AIM: Count how many lines below contain the word "script", then give that number alone.

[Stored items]
— start —

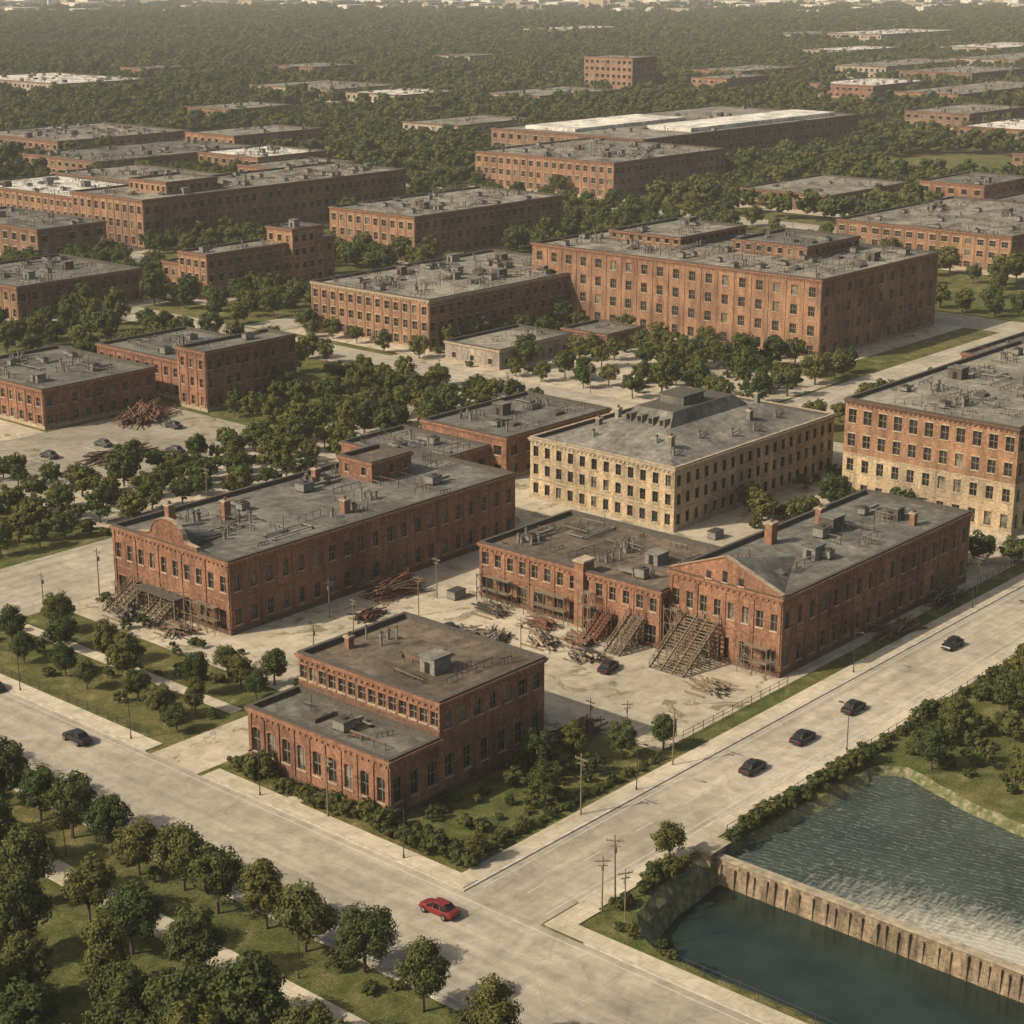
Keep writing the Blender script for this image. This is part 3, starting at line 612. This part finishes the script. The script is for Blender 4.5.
for x,y,s in [(196,90,.9),(177,90.3,.7),(178,79,.75),(188,93,.7),(205,86,.9),(222,92,.8),(240,90,.85)]: put(NEAR,x,y,s)
for x,y,s in [(161,117,.58),(155.5,119,.62),(151,122.5,.58),(146,124,.65),(141,118.5,.65),(125.6,114.8,.45),(133,198,.7),(134,189,.72),(132,182,.76),(135,172,.7),(140,169,.64),(144,167,.68),(127,169,.64),(130,205,.7),(137,204,.7),(128,190,.6),(129,176,.64),(142,174,.6),(126,164.5,.55),(131,167,.52),(127,198,.54),(127,184,.5),(139,164.8,.55)]: put(NEAR,x,y,s)
ROADS=[(104,120,-300,900),(120,620,99,114.5),(120,300,213,234),(285,299,120,480),(300,520,343,355),(345,357,356,700),(420,436,120,342),(299,420,190,204),(540,556,120,900),(93,97,-200,700),(120,160,153,162)]
def free(x,y,m=2):
    for a,b,c,d,h in FOOT:
        if a-m<x<b+m and c-m<y<d+m: return False
    for a,b,c,d in ROADS:
        if a-1.2<x<b+1.2 and c-1.2<y<d+1.2: return False
    return True
def scatter(kind,x0,x1,y0,y1,n,dmin,s0,s1,m=2):
    c=0
    for t in range(n*14):
        if c>=n: break
        x,y=rnd.uniform(x0,x1),rnd.uniform(y0,y1)
        if not free(x,y,m): continue
        if any((x-a)**2+(y-b)**2<dmin*dmin for a,b in placed): continue
        put(kind,x,y,rnd.uniform(s0,s1)); c+=1
scatter(NEAR,60,87,90,190,66,5.4,.85,1.2)
scatter(MIDT,168,284,237,262,62,4.8,.6,.95)
scatter(MIDT,146,200,238,262,22,5,.6,.9); scatter(MIDT,232,284,262,288,28,5,.6,.9); scatter(MIDT,146,180,262,300,14,6,.6,.8)
scatter(MIDT,300,356,205,296,58,5.0,.6,1.05); scatter(MIDT,300,356,160,190,22,5.5,.6,.95); scatter(MIDT,299,340,300,345,16,5,.6,.85,3)
scatter(MIDT,262,345,340,398,52,6,.65,1.05); scatter(MIDT,300,400,410,474,70,6,.8,1.1); scatter(MIDT,378,400,300,345,14,5,.8,1.1); scatter(MIDT,376,402,350,420,20,5,.8,1.1)
scatter(MIDT,420,520,205,345,60,7,.8,1.1,5); scatter(MIDT,240,285,300,400,44,6,.65,1); scatter(MIDT,340,420,114,160,16,6,.7,1)
scatter(MIDT,241,262,117,166,12,5,.6,.9); scatter(MIDT,182,320,80,97,14,7,.5,.8); scatter(MIDT,190,320,10,78,50,8,.7,1.1); scatter(MIDT,435,560,355,640,170,6.5,.9,1.25,4); scatter(MIDT,480,560,120,240,40,7,.9,1.2)
for i in range(34):
    y=114.5+i*1.4
    if 152<y<163: continue
    put(SHR,124.0+rnd.uniform(-.4,.5),y,rnd.uniform(.9,1.5))
for i in range(26): put(SHR,127+i*1.25,115.6+rnd.uniform(-.3,.6),rnd.uniform(.45,.8))
scatter(SHR,124,150,115,127,26,1.4,.5,1.2,.4); scatter(SHR,124.5,150,164,210,34,1.7,.5,1.1,.5); scatter(SHR,100,103.4,85,200,12,2,.6,1.0); scatter(SHR,146,175,96.8,99,24,1.1,.7,1.1,.3)
scatter(SHR,127,139,97.8,99.2,8,1,.7,1.2,.2)
for i in range(16): put(SHR,126.5+rnd.uniform(0,13),97.6+rnd.uniform(-.3,1.0),rnd.uniform(.6,1.2))
for i in range(6): put(SHR,123.4+rnd.uniform(0,1.2),91+rnd.uniform(-4,4),rnd.uniform(.4,.7))
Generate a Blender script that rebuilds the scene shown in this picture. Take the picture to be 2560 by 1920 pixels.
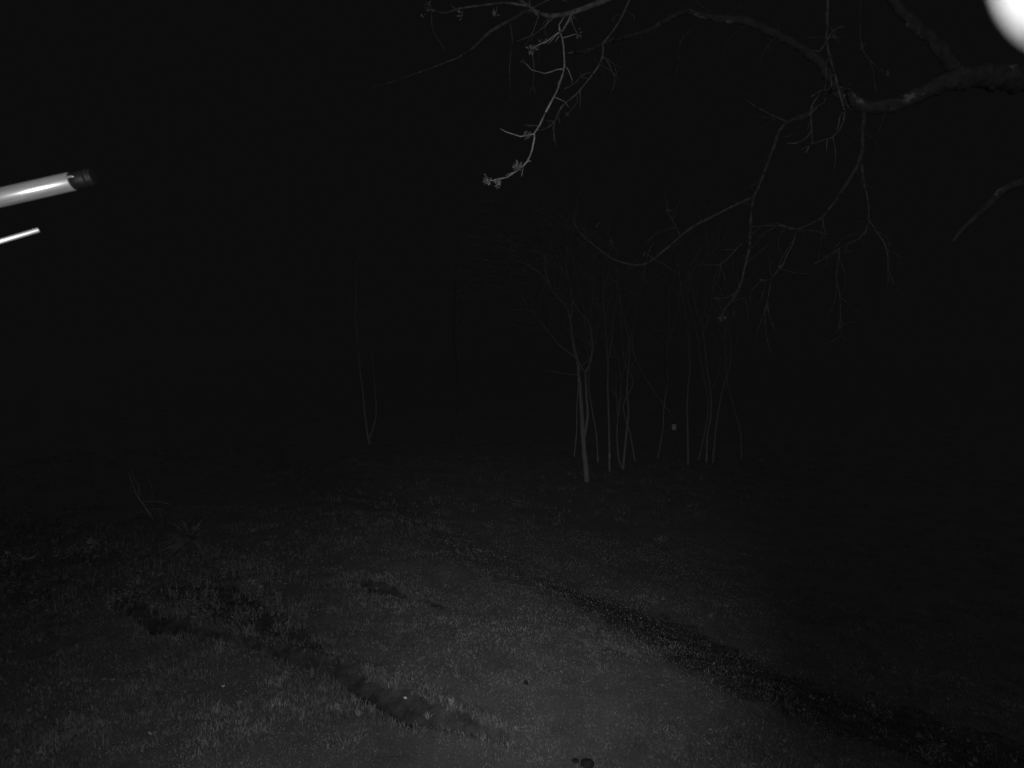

— end —

COMPLETED TASK: 2